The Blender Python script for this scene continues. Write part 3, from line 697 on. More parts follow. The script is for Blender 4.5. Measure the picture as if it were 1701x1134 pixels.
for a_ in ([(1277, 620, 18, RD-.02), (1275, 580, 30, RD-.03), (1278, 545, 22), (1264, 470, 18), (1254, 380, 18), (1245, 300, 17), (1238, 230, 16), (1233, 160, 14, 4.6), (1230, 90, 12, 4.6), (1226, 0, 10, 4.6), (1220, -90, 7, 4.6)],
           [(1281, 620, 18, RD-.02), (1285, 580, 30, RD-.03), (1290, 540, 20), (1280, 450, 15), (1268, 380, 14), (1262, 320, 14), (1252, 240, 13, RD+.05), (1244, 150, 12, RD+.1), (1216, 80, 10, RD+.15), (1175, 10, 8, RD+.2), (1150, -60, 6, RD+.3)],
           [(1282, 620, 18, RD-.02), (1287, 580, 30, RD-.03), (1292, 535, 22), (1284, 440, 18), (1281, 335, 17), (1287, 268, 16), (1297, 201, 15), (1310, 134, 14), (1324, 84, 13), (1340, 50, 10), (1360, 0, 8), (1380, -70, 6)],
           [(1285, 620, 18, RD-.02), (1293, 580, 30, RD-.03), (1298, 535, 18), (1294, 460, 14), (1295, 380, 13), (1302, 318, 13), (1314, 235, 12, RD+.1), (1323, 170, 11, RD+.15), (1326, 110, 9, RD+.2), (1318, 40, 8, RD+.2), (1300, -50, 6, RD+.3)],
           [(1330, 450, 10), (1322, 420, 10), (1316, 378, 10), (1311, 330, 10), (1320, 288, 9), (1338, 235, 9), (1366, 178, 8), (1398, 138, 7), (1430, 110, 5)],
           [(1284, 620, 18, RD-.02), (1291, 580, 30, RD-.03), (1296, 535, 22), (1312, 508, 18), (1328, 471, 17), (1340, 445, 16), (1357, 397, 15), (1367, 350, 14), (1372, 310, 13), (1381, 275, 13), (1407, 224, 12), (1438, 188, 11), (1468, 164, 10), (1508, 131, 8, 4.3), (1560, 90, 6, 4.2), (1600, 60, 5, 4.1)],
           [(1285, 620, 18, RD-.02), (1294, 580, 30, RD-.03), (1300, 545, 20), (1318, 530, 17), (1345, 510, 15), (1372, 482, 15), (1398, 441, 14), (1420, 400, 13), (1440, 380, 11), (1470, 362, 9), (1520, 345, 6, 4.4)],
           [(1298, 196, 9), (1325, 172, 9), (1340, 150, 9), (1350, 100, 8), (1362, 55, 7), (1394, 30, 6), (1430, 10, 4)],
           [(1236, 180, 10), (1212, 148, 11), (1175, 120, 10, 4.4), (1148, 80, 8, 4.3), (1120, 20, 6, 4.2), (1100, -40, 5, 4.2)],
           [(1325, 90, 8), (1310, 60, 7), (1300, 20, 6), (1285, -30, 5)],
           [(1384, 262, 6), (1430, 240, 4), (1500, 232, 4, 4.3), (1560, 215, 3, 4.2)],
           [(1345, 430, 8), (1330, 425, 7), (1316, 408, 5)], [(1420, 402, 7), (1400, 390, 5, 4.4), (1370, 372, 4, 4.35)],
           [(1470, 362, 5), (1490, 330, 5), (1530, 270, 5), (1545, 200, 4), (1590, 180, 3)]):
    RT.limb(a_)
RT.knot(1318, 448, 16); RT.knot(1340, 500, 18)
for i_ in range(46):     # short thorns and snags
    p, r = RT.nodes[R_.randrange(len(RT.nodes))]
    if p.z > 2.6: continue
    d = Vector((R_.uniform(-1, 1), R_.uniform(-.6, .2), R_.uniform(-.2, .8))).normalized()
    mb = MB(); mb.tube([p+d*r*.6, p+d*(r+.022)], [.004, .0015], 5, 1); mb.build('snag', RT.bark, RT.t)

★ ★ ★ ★

Exercise objective: Write the listing out again, exactly as it reads.

Response to the exercise:
The Blender Python script for this scene continues. Write part 3, from line 697 on. More parts follow. The script is for Blender 4.5. Measure the picture as if it were 1701x1134 pixels.
for a_ in ([(1277, 620, 18, RD-.02), (1275, 580, 30, RD-.03), (1278, 545, 22), (1264, 470, 18), (1254, 380, 18), (1245, 300, 17), (1238, 230, 16), (1233, 160, 14, 4.6), (1230, 90, 12, 4.6), (1226, 0, 10, 4.6), (1220, -90, 7, 4.6)],
           [(1281, 620, 18, RD-.02), (1285, 580, 30, RD-.03), (1290, 540, 20), (1280, 450, 15), (1268, 380, 14), (1262, 320, 14), (1252, 240, 13, RD+.05), (1244, 150, 12, RD+.1), (1216, 80, 10, RD+.15), (1175, 10, 8, RD+.2), (1150, -60, 6, RD+.3)],
           [(1282, 620, 18, RD-.02), (1287, 580, 30, RD-.03), (1292, 535, 22), (1284, 440, 18), (1281, 335, 17), (1287, 268, 16), (1297, 201, 15), (1310, 134, 14), (1324, 84, 13), (1340, 50, 10), (1360, 0, 8), (1380, -70, 6)],
           [(1285, 620, 18, RD-.02), (1293, 580, 30, RD-.03), (1298, 535, 18), (1294, 460, 14), (1295, 380, 13), (1302, 318, 13), (1314, 235, 12, RD+.1), (1323, 170, 11, RD+.15), (1326, 110, 9, RD+.2), (1318, 40, 8, RD+.2), (1300, -50, 6, RD+.3)],
           [(1330, 450, 10), (1322, 420, 10), (1316, 378, 10), (1311, 330, 10), (1320, 288, 9), (1338, 235, 9), (1366, 178, 8), (1398, 138, 7), (1430, 110, 5)],
           [(1284, 620, 18, RD-.02), (1291, 580, 30, RD-.03), (1296, 535, 22), (1312, 508, 18), (1328, 471, 17), (1340, 445, 16), (1357, 397, 15), (1367, 350, 14), (1372, 310, 13), (1381, 275, 13), (1407, 224, 12), (1438, 188, 11), (1468, 164, 10), (1508, 131, 8, 4.3), (1560, 90, 6, 4.2), (1600, 60, 5, 4.1)],
           [(1285, 620, 18, RD-.02), (1294, 580, 30, RD-.03), (1300, 545, 20), (1318, 530, 17), (1345, 510, 15), (1372, 482, 15), (1398, 441, 14), (1420, 400, 13), (1440, 380, 11), (1470, 362, 9), (1520, 345, 6, 4.4)],
           [(1298, 196, 9), (1325, 172, 9), (1340, 150, 9), (1350, 100, 8), (1362, 55, 7), (1394, 30, 6), (1430, 10, 4)],
           [(1236, 180, 10), (1212, 148, 11), (1175, 120, 10, 4.4), (1148, 80, 8, 4.3), (1120, 20, 6, 4.2), (1100, -40, 5, 4.2)],
           [(1325, 90, 8), (1310, 60, 7), (1300, 20, 6), (1285, -30, 5)],
           [(1384, 262, 6), (1430, 240, 4), (1500, 232, 4, 4.3), (1560, 215, 3, 4.2)],
           [(1345, 430, 8), (1330, 425, 7), (1316, 408, 5)], [(1420, 402, 7), (1400, 390, 5, 4.4), (1370, 372, 4, 4.35)],
           [(1470, 362, 5), (1490, 330, 5), (1530, 270, 5), (1545, 200, 4), (1590, 180, 3)]):
    RT.limb(a_)
RT.knot(1318, 448, 16); RT.knot(1340, 500, 18)
for i_ in range(46):     # short thorns and snags
    p, r = RT.nodes[R_.randrange(len(RT.nodes))]
    if p.z > 2.6: continue
    d = Vector((R_.uniform(-1, 1), R_.uniform(-.6, .2), R_.uniform(-.2, .8))).normalized()
    mb = MB(); mb.tube([p+d*r*.6, p+d*(r+.022)], [.004, .0015], 5, 1); mb.build('snag', RT.bark, RT.t)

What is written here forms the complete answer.